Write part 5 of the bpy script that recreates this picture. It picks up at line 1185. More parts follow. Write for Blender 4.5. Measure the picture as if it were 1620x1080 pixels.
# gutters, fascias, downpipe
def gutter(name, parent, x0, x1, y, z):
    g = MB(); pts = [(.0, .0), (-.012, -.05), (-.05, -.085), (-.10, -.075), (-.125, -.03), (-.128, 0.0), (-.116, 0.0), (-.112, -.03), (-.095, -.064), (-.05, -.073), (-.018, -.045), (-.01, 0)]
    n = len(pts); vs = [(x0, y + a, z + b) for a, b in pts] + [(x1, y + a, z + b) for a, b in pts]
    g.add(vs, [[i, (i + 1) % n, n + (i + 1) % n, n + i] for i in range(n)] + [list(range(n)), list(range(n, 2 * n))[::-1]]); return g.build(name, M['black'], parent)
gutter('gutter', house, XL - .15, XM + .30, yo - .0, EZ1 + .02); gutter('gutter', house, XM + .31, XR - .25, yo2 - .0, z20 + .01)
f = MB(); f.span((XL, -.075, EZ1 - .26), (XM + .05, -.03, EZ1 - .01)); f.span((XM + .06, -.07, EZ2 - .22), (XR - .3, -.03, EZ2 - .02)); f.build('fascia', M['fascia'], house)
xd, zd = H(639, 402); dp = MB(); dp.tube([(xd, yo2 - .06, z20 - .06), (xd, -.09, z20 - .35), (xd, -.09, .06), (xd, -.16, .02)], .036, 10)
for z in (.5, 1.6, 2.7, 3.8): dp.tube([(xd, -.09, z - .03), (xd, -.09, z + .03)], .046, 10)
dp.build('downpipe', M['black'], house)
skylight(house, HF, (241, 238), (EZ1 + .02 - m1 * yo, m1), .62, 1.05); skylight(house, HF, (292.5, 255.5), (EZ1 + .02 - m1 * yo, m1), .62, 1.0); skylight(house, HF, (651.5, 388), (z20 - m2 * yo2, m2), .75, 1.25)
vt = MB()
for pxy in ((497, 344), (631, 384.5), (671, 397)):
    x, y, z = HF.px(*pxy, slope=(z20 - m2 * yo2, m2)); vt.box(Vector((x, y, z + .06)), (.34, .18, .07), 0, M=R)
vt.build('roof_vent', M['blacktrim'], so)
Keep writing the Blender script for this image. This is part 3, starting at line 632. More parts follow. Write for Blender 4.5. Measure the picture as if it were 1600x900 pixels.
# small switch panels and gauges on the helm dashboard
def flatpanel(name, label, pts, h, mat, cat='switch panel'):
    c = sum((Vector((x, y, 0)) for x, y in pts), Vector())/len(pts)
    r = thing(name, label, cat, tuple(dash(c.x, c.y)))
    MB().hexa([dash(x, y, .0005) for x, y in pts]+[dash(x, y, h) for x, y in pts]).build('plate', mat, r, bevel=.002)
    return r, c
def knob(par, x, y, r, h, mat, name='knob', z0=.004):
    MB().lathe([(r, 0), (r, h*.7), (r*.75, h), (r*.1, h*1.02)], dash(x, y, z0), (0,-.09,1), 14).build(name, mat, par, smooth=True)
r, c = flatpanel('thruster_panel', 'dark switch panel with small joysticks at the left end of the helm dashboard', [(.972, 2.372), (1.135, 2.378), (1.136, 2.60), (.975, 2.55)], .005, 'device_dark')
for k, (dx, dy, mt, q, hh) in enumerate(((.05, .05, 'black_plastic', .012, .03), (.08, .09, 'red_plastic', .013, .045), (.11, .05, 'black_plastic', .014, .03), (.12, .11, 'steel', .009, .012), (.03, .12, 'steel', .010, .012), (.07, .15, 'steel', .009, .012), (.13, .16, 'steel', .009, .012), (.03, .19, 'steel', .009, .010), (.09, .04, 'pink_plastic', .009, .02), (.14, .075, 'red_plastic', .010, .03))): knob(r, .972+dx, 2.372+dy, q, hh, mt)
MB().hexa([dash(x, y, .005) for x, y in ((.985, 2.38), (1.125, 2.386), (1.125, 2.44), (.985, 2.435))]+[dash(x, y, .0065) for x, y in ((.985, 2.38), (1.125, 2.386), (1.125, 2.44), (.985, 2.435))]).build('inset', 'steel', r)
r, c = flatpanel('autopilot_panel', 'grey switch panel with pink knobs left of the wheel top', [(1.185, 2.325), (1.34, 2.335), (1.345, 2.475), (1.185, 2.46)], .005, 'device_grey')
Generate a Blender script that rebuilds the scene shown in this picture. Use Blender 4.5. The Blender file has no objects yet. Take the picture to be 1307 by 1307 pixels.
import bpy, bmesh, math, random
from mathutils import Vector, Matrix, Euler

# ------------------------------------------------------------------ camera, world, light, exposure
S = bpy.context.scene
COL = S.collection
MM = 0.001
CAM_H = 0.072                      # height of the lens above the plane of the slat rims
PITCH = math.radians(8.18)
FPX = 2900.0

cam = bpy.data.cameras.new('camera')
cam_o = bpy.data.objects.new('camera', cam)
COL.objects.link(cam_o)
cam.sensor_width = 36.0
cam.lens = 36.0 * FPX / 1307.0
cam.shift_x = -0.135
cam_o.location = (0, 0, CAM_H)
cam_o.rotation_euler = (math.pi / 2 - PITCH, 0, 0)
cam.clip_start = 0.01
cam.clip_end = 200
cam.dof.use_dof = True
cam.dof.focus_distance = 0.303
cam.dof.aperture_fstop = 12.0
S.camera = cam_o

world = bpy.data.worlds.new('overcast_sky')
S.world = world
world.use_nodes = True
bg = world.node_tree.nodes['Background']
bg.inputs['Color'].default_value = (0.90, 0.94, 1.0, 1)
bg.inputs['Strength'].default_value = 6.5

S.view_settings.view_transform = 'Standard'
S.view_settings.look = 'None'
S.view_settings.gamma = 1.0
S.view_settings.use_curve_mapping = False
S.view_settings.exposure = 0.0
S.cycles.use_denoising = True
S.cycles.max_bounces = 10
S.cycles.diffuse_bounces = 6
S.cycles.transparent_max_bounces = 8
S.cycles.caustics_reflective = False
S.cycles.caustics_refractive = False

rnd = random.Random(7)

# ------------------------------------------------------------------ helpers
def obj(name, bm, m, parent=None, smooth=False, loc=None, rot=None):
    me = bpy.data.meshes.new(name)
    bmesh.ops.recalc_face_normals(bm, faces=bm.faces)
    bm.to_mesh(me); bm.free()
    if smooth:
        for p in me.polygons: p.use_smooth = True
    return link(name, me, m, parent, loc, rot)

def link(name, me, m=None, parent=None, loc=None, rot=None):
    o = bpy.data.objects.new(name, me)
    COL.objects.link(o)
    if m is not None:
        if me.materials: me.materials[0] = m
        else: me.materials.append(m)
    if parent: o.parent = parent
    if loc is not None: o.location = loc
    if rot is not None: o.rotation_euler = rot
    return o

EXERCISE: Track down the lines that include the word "follow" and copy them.

ANSWER TO THIS PROBLEM:
Write part 5 of the bpy script that recreates this picture. It picks up at line 1185. More parts follow. Write for Blender 4.5. Measure the picture as if it were 1620x1080 pixels.
Keep writing the Blender script for this image. This is part 3, starting at line 632. More parts follow. Write for Blender 4.5. Measure the picture as if it were 1600x900 pixels.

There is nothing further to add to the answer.